Electronic Properties of Heterostructures of 2D Materials: An Ab-Initio Study

Abstract

Researchers have recently become interested in two-dimensional materials such as graphene, hexagonal boron nitride (h-BN), Transition Metal Dichalcogenides (TMDs), etc. Their 2D hexagonal structures result in unique properties, which make these materials attractive for scientists and engineers. In this work, we investigated the electronic properties of graphene, h-BN, and MoS2 based on density functional theory (DFT). We first studied the electronic properties of monolayers of different materials. We found a zero bandgap and observed massless Dirac Hamiltonian in graphene. For h-BN, a large bandgap at K-point was observed. Also, we observed the bandgap opening in MoS2 and a strong splitting of its bands. Then, we extended these studies to graphene and h-BN bilayers. For graphene bilayer, we observed a gapless material and massive Dirac fermions. For h-BN bilayer, an indirect bandgap was observed, smaller in comparison with its monolayer. The main focus of this study was the investigation of graphene/h-BN heterostructures for different stacking configurations. The suitability of h-BN as a substrate for graphene is due to its small lattice constant mismatch with graphene and its high insulating gap (~ 5 eV).
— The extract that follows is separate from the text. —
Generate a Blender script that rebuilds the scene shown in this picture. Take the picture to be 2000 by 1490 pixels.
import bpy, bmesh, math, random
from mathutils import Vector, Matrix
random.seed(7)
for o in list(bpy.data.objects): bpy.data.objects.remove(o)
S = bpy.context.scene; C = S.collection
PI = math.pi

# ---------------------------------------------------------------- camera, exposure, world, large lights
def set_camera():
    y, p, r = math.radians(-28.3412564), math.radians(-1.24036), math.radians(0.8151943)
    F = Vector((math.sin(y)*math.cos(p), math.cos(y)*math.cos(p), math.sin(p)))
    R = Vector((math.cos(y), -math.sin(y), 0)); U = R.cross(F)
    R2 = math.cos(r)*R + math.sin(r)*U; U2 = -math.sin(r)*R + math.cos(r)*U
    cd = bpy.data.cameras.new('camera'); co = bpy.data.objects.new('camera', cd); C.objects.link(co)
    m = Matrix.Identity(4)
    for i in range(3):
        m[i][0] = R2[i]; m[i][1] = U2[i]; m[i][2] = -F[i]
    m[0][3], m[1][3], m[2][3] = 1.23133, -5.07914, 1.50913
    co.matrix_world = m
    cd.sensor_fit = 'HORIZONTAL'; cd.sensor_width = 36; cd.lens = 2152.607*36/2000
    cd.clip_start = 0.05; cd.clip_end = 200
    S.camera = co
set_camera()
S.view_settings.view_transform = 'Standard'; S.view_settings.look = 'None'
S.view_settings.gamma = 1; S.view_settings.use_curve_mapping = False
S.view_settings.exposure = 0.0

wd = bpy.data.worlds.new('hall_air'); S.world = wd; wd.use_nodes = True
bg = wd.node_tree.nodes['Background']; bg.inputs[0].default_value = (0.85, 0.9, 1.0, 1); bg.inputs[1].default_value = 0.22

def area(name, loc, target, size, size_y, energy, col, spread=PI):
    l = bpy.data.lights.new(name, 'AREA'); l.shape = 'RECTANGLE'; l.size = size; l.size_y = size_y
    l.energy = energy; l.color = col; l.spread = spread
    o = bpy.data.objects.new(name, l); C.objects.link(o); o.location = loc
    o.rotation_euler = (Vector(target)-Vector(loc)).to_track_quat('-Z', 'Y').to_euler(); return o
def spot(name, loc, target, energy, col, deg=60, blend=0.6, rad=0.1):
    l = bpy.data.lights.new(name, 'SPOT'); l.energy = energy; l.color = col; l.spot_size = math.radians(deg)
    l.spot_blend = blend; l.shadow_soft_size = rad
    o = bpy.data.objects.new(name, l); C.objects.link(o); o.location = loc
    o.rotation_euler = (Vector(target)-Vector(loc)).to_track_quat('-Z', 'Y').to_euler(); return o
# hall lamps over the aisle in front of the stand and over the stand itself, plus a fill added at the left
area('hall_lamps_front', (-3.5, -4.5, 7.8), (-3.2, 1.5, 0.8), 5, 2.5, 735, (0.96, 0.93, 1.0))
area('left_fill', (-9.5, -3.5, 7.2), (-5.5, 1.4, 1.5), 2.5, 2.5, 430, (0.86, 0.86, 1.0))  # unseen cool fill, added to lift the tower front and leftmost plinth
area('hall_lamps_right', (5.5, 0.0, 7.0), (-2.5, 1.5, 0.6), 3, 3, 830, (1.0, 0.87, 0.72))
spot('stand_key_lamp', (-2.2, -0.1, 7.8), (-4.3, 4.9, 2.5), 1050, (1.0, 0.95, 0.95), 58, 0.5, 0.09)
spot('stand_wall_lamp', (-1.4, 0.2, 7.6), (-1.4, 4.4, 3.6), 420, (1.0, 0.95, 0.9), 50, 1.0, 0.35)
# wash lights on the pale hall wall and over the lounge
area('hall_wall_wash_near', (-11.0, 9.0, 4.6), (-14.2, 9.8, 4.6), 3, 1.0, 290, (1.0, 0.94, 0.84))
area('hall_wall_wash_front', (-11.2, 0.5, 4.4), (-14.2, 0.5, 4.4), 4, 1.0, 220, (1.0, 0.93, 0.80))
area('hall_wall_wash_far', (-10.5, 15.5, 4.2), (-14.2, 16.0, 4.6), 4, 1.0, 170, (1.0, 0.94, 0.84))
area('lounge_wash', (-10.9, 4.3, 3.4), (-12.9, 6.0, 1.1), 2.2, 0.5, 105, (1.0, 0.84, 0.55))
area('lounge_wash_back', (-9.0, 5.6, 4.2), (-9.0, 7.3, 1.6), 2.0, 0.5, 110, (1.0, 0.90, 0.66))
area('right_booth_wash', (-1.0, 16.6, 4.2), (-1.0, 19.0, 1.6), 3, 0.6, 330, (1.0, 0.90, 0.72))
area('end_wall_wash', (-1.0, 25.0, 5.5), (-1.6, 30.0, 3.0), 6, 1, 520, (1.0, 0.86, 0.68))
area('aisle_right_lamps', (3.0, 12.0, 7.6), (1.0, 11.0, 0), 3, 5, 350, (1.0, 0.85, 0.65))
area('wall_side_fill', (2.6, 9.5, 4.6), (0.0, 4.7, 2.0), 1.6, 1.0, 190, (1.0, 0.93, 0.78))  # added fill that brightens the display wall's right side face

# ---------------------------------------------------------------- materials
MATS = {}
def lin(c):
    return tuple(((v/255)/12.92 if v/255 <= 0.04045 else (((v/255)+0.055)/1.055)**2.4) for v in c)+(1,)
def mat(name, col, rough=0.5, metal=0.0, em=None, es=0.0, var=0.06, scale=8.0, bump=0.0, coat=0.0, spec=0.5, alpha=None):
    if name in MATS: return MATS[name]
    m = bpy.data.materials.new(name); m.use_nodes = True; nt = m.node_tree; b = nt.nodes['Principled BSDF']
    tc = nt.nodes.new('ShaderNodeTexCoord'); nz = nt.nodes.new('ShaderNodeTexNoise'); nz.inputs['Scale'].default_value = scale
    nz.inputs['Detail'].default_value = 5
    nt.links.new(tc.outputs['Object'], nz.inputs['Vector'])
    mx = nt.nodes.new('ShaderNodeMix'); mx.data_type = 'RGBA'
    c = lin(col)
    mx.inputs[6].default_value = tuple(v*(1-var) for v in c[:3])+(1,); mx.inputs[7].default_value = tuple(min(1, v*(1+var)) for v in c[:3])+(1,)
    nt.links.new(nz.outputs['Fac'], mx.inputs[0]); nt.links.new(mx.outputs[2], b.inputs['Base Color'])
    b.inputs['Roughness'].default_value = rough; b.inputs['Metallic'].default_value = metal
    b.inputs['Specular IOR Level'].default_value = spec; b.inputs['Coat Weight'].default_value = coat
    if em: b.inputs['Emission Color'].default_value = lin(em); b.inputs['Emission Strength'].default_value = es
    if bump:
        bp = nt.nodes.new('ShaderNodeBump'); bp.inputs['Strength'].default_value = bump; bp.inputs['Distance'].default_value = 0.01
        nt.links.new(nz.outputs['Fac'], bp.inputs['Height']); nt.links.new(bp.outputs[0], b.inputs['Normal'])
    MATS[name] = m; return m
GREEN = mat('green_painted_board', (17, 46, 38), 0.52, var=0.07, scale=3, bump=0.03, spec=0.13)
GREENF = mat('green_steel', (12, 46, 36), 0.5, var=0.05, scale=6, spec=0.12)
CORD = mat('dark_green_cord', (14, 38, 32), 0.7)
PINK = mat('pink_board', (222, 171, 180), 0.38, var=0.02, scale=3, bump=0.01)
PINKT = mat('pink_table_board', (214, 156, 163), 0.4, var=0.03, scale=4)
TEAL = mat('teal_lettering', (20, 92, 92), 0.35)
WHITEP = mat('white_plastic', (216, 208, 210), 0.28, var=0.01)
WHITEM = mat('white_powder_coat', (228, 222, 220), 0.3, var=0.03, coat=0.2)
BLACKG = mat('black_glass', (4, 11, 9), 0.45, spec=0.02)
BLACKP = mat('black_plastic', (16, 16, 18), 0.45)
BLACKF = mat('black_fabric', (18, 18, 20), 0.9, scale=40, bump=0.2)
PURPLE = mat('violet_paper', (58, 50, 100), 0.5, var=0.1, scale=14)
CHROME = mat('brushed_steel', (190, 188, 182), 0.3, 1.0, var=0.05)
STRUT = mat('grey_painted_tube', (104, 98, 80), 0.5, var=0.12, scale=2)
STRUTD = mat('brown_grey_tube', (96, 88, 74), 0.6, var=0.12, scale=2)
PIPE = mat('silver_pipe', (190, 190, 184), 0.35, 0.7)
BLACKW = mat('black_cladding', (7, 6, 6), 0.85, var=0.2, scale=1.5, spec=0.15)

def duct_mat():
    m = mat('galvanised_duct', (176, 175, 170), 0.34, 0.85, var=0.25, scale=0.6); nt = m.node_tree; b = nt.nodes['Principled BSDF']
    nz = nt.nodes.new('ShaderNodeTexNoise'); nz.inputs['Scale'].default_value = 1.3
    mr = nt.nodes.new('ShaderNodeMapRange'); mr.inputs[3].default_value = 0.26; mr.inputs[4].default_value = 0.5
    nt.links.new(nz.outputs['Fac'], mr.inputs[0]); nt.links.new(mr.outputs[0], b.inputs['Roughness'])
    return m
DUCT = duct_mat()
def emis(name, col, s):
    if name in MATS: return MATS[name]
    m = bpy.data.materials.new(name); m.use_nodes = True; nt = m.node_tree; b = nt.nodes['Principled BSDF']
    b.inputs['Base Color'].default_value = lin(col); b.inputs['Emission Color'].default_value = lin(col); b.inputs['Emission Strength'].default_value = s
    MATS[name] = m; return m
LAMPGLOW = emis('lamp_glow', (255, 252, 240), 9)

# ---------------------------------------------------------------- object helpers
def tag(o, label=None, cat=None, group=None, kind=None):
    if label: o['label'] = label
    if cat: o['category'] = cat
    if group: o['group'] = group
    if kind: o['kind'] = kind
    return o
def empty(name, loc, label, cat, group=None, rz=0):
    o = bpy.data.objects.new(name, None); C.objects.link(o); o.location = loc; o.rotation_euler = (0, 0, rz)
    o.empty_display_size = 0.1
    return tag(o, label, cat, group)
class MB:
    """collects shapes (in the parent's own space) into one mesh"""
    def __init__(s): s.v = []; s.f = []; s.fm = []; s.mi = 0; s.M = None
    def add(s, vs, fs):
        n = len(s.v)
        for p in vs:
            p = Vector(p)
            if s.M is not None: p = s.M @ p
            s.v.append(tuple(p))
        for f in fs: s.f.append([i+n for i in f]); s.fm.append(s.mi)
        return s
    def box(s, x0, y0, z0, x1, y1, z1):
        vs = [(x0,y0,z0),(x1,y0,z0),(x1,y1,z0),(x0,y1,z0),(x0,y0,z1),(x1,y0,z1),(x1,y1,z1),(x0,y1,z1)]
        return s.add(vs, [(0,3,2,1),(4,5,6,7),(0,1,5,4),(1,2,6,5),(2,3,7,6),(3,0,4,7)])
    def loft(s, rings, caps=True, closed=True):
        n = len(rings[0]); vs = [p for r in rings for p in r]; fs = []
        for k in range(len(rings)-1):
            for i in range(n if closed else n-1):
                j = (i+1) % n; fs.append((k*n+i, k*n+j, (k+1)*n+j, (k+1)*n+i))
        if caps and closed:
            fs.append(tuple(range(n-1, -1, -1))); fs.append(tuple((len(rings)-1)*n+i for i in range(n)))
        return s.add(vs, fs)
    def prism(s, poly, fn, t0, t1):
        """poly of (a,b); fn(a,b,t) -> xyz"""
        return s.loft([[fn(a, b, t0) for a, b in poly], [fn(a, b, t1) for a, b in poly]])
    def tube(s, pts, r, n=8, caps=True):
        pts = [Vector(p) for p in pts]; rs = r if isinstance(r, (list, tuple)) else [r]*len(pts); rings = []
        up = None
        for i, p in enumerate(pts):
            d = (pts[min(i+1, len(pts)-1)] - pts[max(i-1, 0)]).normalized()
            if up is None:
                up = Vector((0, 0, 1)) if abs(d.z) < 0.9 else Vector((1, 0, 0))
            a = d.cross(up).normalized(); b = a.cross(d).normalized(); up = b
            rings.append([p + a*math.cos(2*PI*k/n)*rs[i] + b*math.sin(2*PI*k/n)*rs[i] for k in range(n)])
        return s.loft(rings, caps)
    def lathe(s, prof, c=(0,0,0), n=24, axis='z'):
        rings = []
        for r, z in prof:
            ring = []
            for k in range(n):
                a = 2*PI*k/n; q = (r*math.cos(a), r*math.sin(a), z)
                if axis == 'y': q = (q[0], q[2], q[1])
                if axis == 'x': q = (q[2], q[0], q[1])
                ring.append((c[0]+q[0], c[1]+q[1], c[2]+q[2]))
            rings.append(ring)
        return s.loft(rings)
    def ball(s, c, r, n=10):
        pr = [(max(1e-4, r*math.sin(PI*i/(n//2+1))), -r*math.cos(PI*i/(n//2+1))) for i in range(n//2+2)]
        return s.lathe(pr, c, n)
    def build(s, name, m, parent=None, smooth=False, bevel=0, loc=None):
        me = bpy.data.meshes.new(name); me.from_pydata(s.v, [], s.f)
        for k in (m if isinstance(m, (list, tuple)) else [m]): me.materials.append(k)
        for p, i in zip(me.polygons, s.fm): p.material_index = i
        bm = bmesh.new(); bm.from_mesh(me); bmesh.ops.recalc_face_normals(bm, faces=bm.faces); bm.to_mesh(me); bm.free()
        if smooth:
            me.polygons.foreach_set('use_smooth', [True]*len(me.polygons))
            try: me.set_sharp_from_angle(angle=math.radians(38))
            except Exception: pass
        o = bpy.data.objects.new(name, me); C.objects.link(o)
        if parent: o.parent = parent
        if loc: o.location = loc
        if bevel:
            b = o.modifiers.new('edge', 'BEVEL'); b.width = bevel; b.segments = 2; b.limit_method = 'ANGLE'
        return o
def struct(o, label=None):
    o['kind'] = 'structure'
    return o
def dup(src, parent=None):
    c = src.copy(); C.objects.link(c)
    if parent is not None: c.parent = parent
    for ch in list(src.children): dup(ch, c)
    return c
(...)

Another important aspect to be observed in graphene/h-BN heterostructures is the gap opening brought by the h-BN layer proximity to the initially gapless graphene layer. We found the effect of bandgap opening in graphene/h- BN and determined the most stable configuration which is the AB[CB]. This work supports the findings of many researchers who demonstrate that graphene/h-BN heterostructures are very useful as building blocks for nanodevices with desirable electronic properties.